Originally designed by artist Alex Ross, the Golden Eagle Armor first appeared in the 1996 mini-series Kingdom Come. Set in the not-too-distant future of DC Comics’ post-Crisis timeline, the events of Kingdom Come were later shifted to have taken place on Earth-22, following the reformation of DC Comics’ multiverse during the 2005 Infinite Crisis event. Wonder Woman donned the Golden Eagle Armor in Kingdom Come #3 before heading out to end a riot that broke out in the supervillain prison known as The Gulag, which potentially could have ended in a battle that would have destroyed Earth.

The Golden Eagle Armor was used to explain a vision of that battle experienced by Pastor Norman McKay, who had inherited the Sandman’s precognition and become an unwitting host of the Spectre. One of McKay’s visions showed a golden eagle doing battle in midair with a black bat; an image that made little sense within the context of McKay’s other prophetic nightmares. The meaning became clear, however, when the battle started and Wonder Woman, clad in the Golden Eagle Armor, found herself dueling Batman, who had donned a mechanized suit that allowed him to fly and trade blows with an Amazon.
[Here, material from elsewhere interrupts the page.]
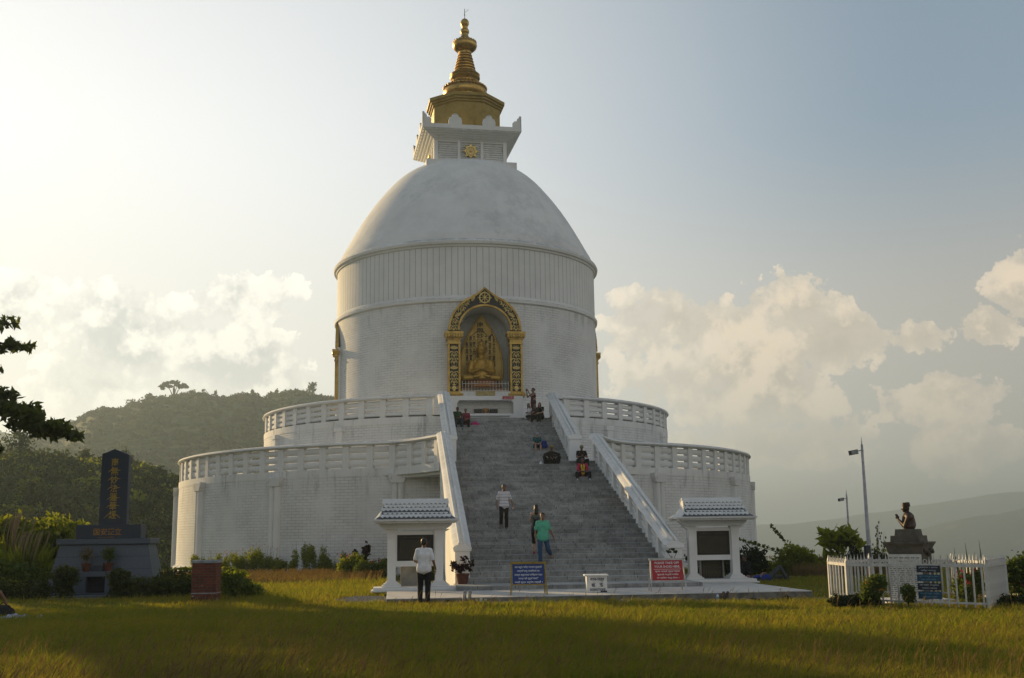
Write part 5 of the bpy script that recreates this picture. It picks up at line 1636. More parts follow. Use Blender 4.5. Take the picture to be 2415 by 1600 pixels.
# ------------------------------------------------------------------ granite monument on the left
def monument():
    Mo = thing('stone_monument', (0, 0, 0), 0, 'dark granite monument with a tall gold lettered slab on a stepped plinth', 'monument')
    G, g2 = MT['granite'], MT['granite_grey']
    y = -32.5
    MB().frustum(-14.22, y+.62, -.05, 1.66, 1.78, .92, 1.41, .62).build('battered_base', g2, Mo)
    m = MB()
    for z in (.42, .84, 1.25):
        h = 1.78-(z+.05)/1.71*.37; d = .92-(z+.05)/1.71*.30
        m.box(-14.22-h-.002, -14.22+h+.002, y+.62-d-.002, y+.62+d+.002, z-.006, z+.006)
    m.build('base_joint', G, Mo)
    MB().box(-15.72, -12.71, y-.12, y+1.32, 1.65, 1.83).build('cap_slab', g2, Mo, bevel=.015)
    blk = MB().box(-15.18, -13.07, y+.06, y+.80, 1.83, 2.29).build('name_block', G, Mo, bevel=.012)
    x0, x1, c = -14.49, -13.59, -14.06
    st = MB().prism([(x0-.005, 2.28), (x1, 2.28), (x1-.01, 4.63), (-14.07, 4.82), (x0, 4.65)], y+.20, y+.55).build('slab', G, Mo, bevel=.01)
    L = gold('carved_gold', (.40, .27, .05), (.25, .15, .03), .5, .3, .4)
    lettering('inscription', '\n'.join('南無妙法蓮華經'), .24, 2.02, L, st, facing(c+.01, y+.194, 3.50))
    m = MB()
    def flick(pts, w=.012):
        P = [(a, y+.192, b) for a, b in pts]
        m.tube(P, [w*(.4+.9*math.sin(PI*min(1, i/(len(P)-1)+.15))) for i in range(len(P))], 5)
    for z in (4.10, 3.82, 3.52, 3.18, 2.92):
        flick([(c-.04, z+.04), (c-.13, z-.01), (c-.20, z-.07)]); flick([(c+.05, z+.04), (c+.13, z), (c+.22, z+.0)])
    flick([(c-.05, 2.70), (c-.16, 2.60), (c-.27, 2.50)], .015); flick([(c+.02, 2.62), (c+.16, 2.60), (c+.27, 2.50)], .015)
    m.build('brush_flourish', L, st)
    lettering('lettering', '国安正立', .90, .23, gold('copper_letter', (.34, .17, .04), (.2, .1, .03), .5, .3, .3), blk, facing(-14.15, y+.054, 2.06))
    lettering('lettering', '仏紀二五三六年建立', .52, .045, gold('copper_letter_small', (.30, .13, .03), (.2, .1, .03), .5, .3, .3), blk, facing(-14.18, y+.054, 1.875))
    # altar shelf and opening in the base
    a = MB().box(-14.80, -13.75, y-.62, y+.0, .62, .78).box(-14.80, -14.60, y-.58, y+0, .1, .62).box(-14.0, -13.78, y-.58, y+0, .1, .62).build('offering_table', g2, Mo)
    MB().box(-14.60, -14.0, y-.40, y-.30, .1, .62).build('recess_shade_panel', plain('recess_shade', (.01, .011, .013), .8), Mo)  # near-black panel, painted shade of the opening between the table legs
    MB().box(-14.45, -14.12, y-.45, y-.1, .78, .98).build('offering_block', G, Mo)
    MB().box(-16.2, -12.2, y-.9, y+2.0, -.1, .10).build('terrace', g2, Mo)
    MB().box(-15.35, -13.75, -34.4, -33.3, -.1, .06).box(-15.35, -13.75, -34.95, -34.3, -.1, -.01+.03).build('entry_step', MT['granite_grey'], Mo, bevel=.01)
monument()

TERRA = plain('terracotta', (.10, .034, .022), .8, var=.25, scale=8)
def leaf_np(blobs, n, size, rng, flat=.0, elong=1.7, shell=.55):
    """n leaf quads spread through ellipsoid blobs (cx,cy,cz,rx,ry,rz,weight)"""
    B = np.array(blobs, dtype=float)
    w = B[:, 6]/B[:, 6].sum()
    idx = rng.choice(len(B), n, p=w)
    d = rng.normal(size=(n, 3)); d /= np.linalg.norm(d, axis=1)[:, None]
    r = shell+(1-shell)*rng.random(n)**.7
    r = np.where(rng.random(n) < .25, rng.random(n)**.5, r)
    ph = idx*1.7
    r = r*(1+.20*np.sin(d[:, 0]*4.3+ph)*np.sin(d[:, 2]*5.1+ph*.7)+.12*np.sin(d[:, 1]*9+d[:, 2]*7+ph))
    r = np.where(rng.random(n) < .05, r*1.28, r)
    P = B[idx, :3]+d*B[idx, 3:6]*r[:, None]
    u = rng.normal(size=(n, 3)); u[:, 2] *= (1-flat); u /= np.linalg.norm(u, axis=1)[:, None]
    v = rng.normal(size=(n, 3)); v -= (v*u).sum(1)[:, None]*u; v /= np.linalg.norm(v, axis=1)[:, None]
    s = size*(.6+.8*rng.random(n))[:, None]
    a = P-u*s*elong*.5; b = P+v*s*.5; c = P+u*s*elong*.5; e = P-v*s*.5
    V = np.stack([a, b, c, e], 1).reshape(-1, 3)
    F = np.arange(4*n).reshape(-1, 4)
    return V, F

FOL = dict(
    hedge=foliage('hedge_leaf', (.022, .040, .008), (.075, .090, .015), (.16, .145, .02), .38, 2.2),
    bush=foliage('bush_leaf', (.060, .100, .014), (.125, .160, .024), None, .48, 1.6),
    dark=foliage('dark_leaf', (.012, .024, .009), (.030, .046, .014), None, .25, 1.6),
    lime=foliage('lime_leaf', (.14, .185, .016), (.24, .26, .028), None, .55, 1.5),
    dry=foliage('dry_leaf', (.15, .095, .045), (.24, .18, .085), None, .40, 2.0),
    maroon=foliage('maroon_leaf', (.020, .008, .010), (.045, .015, .016), None, .25, 3),
    flower=foliage('red_flower', (.28, .02, .03), (.36, .05, .08), None, .3, 6),
    marigold=foliage('orange_flower', (.34, .12, .02), (.42, .22, .03), None, .3, 6),
    tree=foliage('tree_leaf', (.022, .038, .009), (.055, .072, .014), (.11, .115, .018), .42, .8),
    bough=foliage('bough_leaf', (.040, .062, .010), (.085, .110, .014), (.16, .17, .02), .6, 1.2),
    far=foliage('far_leaf', (.028, .040, .014), (.060, .072, .022), None, .30, .08),
    scrub=foliage('scrub_leaf', (.022, .036, .010), (.085, .095, .018), (.17, .150, .03), .40, .12),
)
BARK = plain('bark', (.055, .042, .030), .9, var=.35, scale=12, bstr=.5)
STEM = plain('green_stem', (.05, .065, .02), .8, var=.3)

def plant(name, label, cat, loc, blobs, n, size, mat, stems=None, group=None, seed=1, extra=None, elong=1.7, shell=.5, leafname='foliage', stem_mat=None):
    t = thing(name, loc, 0, label, cat, group)
    rng = np.random.default_rng(seed)
    V, F = leaf_np(blobs, n, size, rng, elong=elong, shell=shell)
    np_mesh(leafname, V, F, FOL[mat], t)
    if stems:
        m = MB()
        for p, r in stems: m.tube(p, r, 6)
        m.build('trunk' if cat == 'tree' else 'stem', stem_mat or (BARK if cat == 'tree' else STEM), t, True)
    if extra:
        for (nm, bl, nn, ss, mt) in extra:
            V, F = leaf_np(bl, nn, ss, rng, shell=.2); np_mesh(nm, V, F, FOL[mt], t)['kind'] = 'stuff'
    return t

def box_blobs(x0, x1, y0, y1, z0, z1, step=.45):
    o = []
    nx = max(1, int((x1-x0)/step)); nz = max(1, int((z1-z0)/step)); ny = max(1, int((y1-y0)/step))
    for i in range(nx):
        for j in range(ny):
            for k in range(nz):
                o.append((x0+(x1-x0)*(i+.5)/nx, y0+(y1-y0)*(j+.5)/ny, z0+(z1-z0)*(k+.5)/nz, (x1-x0)/nx*.72, (y1-y0)/ny*.72, (z1-z0)/nz*.62, 1))
    return o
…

The Golden Eagle Armor was formally introduced into the modern DC Comics timeline in Wonder Woman #144 in May 1999. The action of this issue saw Wonder Woman doing battle with a new villain called Devastation, who had been created by Zeus’ father Cronus as a dark mirror of Diana. Facing a warrior who was her equal in every respect save that she had no sense of mercy required Diana to don the Golden Eagle Armor so that she had some kind of a defensive edge against the more aggressive Devastation. Later stories revealed that the Golden Eagle Armor was forged by Pallas, an Amazon blacksmith, and presented to Diana as a gift. Though the Golden Eagle Armor was meant to be ceremonial in nature and worn only for special occasions, Amazon artisans are nothing if not practical and Pallas made the armor to be functional as well as aesthetically pleasing. This is quite different from the history of the Golden Eagle Armor presented in Wonder Woman 1984.